Traversing Time with Multi-Resolution Gaussian Process State-Space Models

TL;DR

This paper introduces a multi-resolution Gaussian process state-space model that efficiently captures complex temporal dependencies across different timescales, enabling scalable inference for long sequences with diverse dynamics.

Contribution

The authors propose a novel multi-resolution architecture for Gaussian process state-space models, improving inference efficiency for long sequences with varying transition speeds.

Findings

Outperforms single-scale models on semi-synthetic data

Achieves better modeling of complex dynamics in engine data

Enables efficient inference over long, multi-timescale sequences

Abstract

Gaussian Process state-space models capture complex temporal dependencies in a principled manner by placing a Gaussian Process prior on the transition function.

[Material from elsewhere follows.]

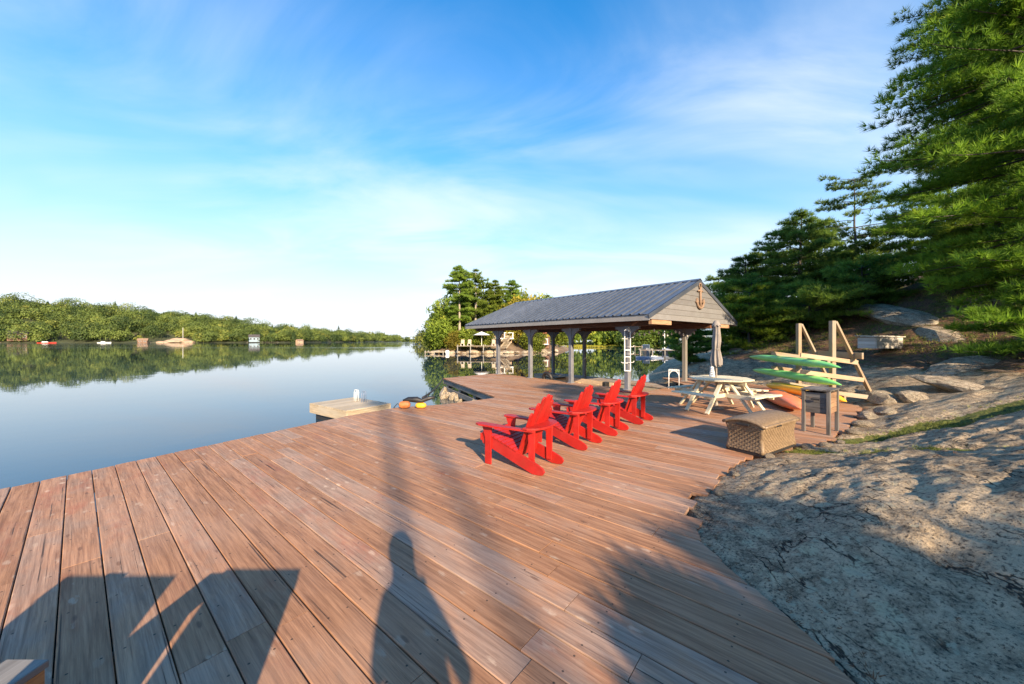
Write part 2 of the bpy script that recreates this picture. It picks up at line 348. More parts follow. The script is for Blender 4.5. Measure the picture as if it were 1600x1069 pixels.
M = dict(
    deck=deck_wood(),
    dockgrey=wood('weathered_dock_wood', (0.36, 0.27, 0.20), (0.20, 0.14, 0.10), (0.27, 0.245, 0.215), 0.7),
    floatwood=wood('float_wood', (0.50, 0.40, 0.27), (0.32, 0.25, 0.16), (0.40, 0.36, 0.29), 0.6),
    joist=wood('joist_wood', (0.22, 0.20, 0.17), (0.10, 0.085, 0.07), (0.26, 0.26, 0.25), 0.7),
    post=paint('slate_post_paint', (0.145, 0.150, 0.170), 0.55, 0.15, 6, dirt=(0.24, 0.22, 0.20), dirt_amt=0.5),
    postgrey=wood('bare_post_wood', (0.30, 0.27, 0.23), (0.17, 0.15, 0.13), (0.24, 0.235, 0.23), 0.5),
    beam=wood('red_brown_beam', (0.200, 0.090, 0.046), (0.085, 0.036, 0.020)),
    rafter=wood('rafter_wood', (0.46, 0.28, 0.16), (0.26, 0.145, 0.08)),
    fascia=paint('grey_fascia_paint', (0.250, 0.238, 0.225), 0.5, 0.08, 5, dirt=(0.16, 0.14, 0.12), dirt_amt=0.4),
    siding=wood('grey_siding', (0.205, 0.198, 0.196), (0.150, 0.144, 0.142), (0.19, 0.19, 0.192), 0.5, 0.6),
    roof=paint('dark_metal_roof', (0.085, 0.100, 0.130), 0.34, 0.12, 3, metal=0.30, bump=0.02),
    red=paint('red_chair_paint', (0.37, 0.012, 0.008), 0.5, 0.10, 7, bump=0.06, dirt=(0.30, 0.035, 0.025), dirt_amt=0.6),
    cream=paint('cream_table_paint', (0.60, 0.53, 0.37), 0.6, 0.10, 6, dirt=(0.40, 0.36, 0.28), dirt_amt=0.55),
    oldwood=wood('silvered_wood', (0.30, 0.275, 0.24), (0.15, 0.135, 0.115), (0.25, 0.24, 0.23), 0.6),
    palegrey=wood('pale_grey_wood', (0.62, 0.56, 0.48), (0.44, 0.40, 0.34), (0.55, 0.53, 0.49), 0.5),
    standwood=wood('dark_weathered_wood', (0.150, 0.130, 0.112), (0.062, 0.053, 0.046), (0.16, 0.155, 0.15), 0.5),
    standside=wood('brown_box_side', (0.34, 0.20, 0.11), (0.18, 0.10, 0.055)),
    rackwood=wood('fresh_lumber', (0.47, 0.33, 0.19), (0.29, 0.19, 0.11), (0.33, 0.285, 0.225), 0.7),
    chairwood=wood('chair_cedar', (0.46, 0.235, 0.085), (0.26, 0.115, 0.040)),
    wicker=wicker_mat(),
    blackbase=paint('black_plastic', (0.018, 0.017, 0.017), 0.5, 0.2, 12),
    canopy=shingle_cloth('umbrella_cloth', (0.27, 0.24, 0.215)),
    bronze=paint('umbrella_pole_paint', (0.24, 0.20, 0.16), 0.4, 0.1, 10),
    white=paint('white_paint', (0.80, 0.79, 0.76), 0.45, 0.05, 12),
    rope=paint('rope_tan', (0.24, 0.155, 0.10), 0.85, 0.25, 40, bump=0.4),
    blackrope=paint('black_rope', (0.022, 0.022, 0.024), 0.8, 0.3, 60, bump=0.4),
    green=paint('green_hull', (0.20, 0.60, 0.17), 0.38, 0.10, 4, dirt=(0.15, 0.42, 0.20), dirt_amt=0.4),
    yellow=paint('yellow_hull', (0.90, 0.46, 0.030), 0.38, 0.06, 5),
    coral=paint('coral_hull', (0.80, 0.21, 0.075), 0.4, 0.10, 4, dirt=(0.62, 0.40, 0.36), dirt_amt=0.45),
    cockpit=paint('cockpit_black', (0.015, 0.015, 0.016), 0.6, 0.2, 12),
    orange=paint('orange_buoy', (0.50, 0.17, 0.05), 0.55, 0.2, 14, dirt=(0.30, 0.13, 0.07), dirt_amt=0.6),
    buoy=paint('yellow_buoy', (0.66, 0.34, 0.025), 0.5, 0.1, 14),
    steel=paint('galvanised_steel', (0.55, 0.56, 0.58), 0.35, 0.1, 20, metal=0.8),
    bluesteel=paint('blue_grey_rail', (0.22, 0.27, 0.38), 0.4, 0.1, 20),
    bulb=paint('frosted_bulb', (0.85, 0.80, 0.70), 0.3, 0.03, 20),
    boattan=paint('tan_hull', (0.42, 0.30, 0.19), 0.5, 0.1, 4),
    boatwhite=paint('white_hull', (0.72, 0.73, 0.74), 0.35, 0.05, 3),
    bluecover=paint('blue_cover', (0.07, 0.12, 0.24), 0.7, 0.2, 3),
    navy=paint('navy_fabric', (0.035, 0.045, 0.075), 0.8, 0.2, 3),
    redhull=paint('red_hull', (0.55, 0.06, 0.04), 0.4, 0.1, 3),
    wallbrown=paint('cottage_brown', (0.15, 0.085, 0.055), 0.8, 0.2, 2),
    walltan=paint('cottage_tan', (0.42, 0.30, 0.20), 0.8, 0.15, 2),
    wallblue=paint('cottage_blue_grey', (0.22, 0.30, 0.36), 0.7, 0.12, 2),
    roofdark=paint('asphalt_shingle', (0.070, 0.062, 0.060), 0.9, 0.25, 6),
    roofred=paint('rust_roof', (0.24, 0.085, 0.050), 0.8, 0.2, 6),
    pane=paint('dark_window_glass', (0.03, 0.04, 0.05), 0.08, 0.1, 1),
    skin=paint('skin', (0.52, 0.33, 0.25), 0.6, 0.05, 9),
    bark=wood('pine_bark', (0.085, 0.066, 0.054), (0.035, 0.027, 0.022), (0.11, 0.10, 0.095), 0.4, 0.9, 0.35),
    paleb=wood('pale_bark', (0.46, 0.40, 0.32), (0.24, 0.20, 0.16), None, 0.4, 0.9, 0.35),
    pine=foliage('pine_needles', (0.060, 0.130, 0.015), (0.225, 0.350, 0.028), (0.38, 0.41, 0.035), 0.45, 0.45),
    pineblue=foliage('blue_pine_needles', (0.062, 0.125, 0.024), (0.205, 0.305, 0.045), (0.32, 0.35, 0.05), 0.45, 0.5),
    pinefar=foliage('sunlit_pine', (0.085, 0.150, 0.022), (0.250, 0.330, 0.045), (0.36, 0.38, 0.05), 0.45, 0.35),
    leaf=foliage('broad_leaves', (0.080, 0.120, 0.016), (0.240, 0.300, 0.036), (0.38, 0.36, 0.04), 0.40, 0.3),
    leafgold=foliage('yellowing_leaves', (0.115, 0.115, 0.015), (0.30, 0.26, 0.028), (0.42, 0.32, 0.03), 0.30, 0.3),
    forest=foliage('far_wood', (0.034, 0.062, 0.018), (0.165, 0.215, 0.045), (0.27, 0.26, 0.05), 0.25, 0.035),
    grass=foliage('mossy_grass', (0.070, 0.085, 0.018), (0.200, 0.230, 0.045), (0.30, 0.27, 0.08), 0.25, 2.0),
    reed=foliage('lit_reeds', (0.24, 0.25, 0.03), (0.46, 0.44, 0.05), (0.52, 0.46, 0.07), 0.25, 0.2),
    granite=granite(),
    shorerock=granite('shore_granite', False),
    water=water_mat(),
    litter=paint('needle_litter', (0.150, 0.075, 0.035), 0.9, 0.45, 5),
    twig=paint('dead_twig', (0.11, 0.080, 0.062), 0.9, 0.3, 8),
    meadow=paint('meadow', (0.36, 0.36, 0.055), 0.9, 0.25, 0.35, dirt=(0.22, 0.24, 0.05), dirt_amt=0.6),
    hillfloor=paint('wood_floor', (0.040, 0.048, 0.020), 0.9, 0.4, 0.2, dirt=(0.10, 0.075, 0.05), dirt_amt=0.4),
    duff=paint('brown_shore', (0.20, 0.135, 0.085), 0.9, 0.4, 0.5, dirt=(0.10, 0.11, 0.035), dirt_amt=0.7),
)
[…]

These models have a natural interpretation as discretized stochastic differential equations, but inference for long sequences with fast and slow transitions is difficult. Fast transitions need tight discretizations whereas slow transitions require backpropagating the gradients over long subtrajectories. We propose a novel Gaussian process state-space architecture composed of multiple components, each trained on a different resolution, to model effects on different timescales. The combined model allows traversing time on adaptive scales, providing efficient inference for arbitrarily long sequences with complex dynamics. We benchmark our novel method on semi-synthetic data and on an engine modeling task. In both experiments, our approach compares favorably against its state-of-the-art alternatives that operate on a single time-scale only.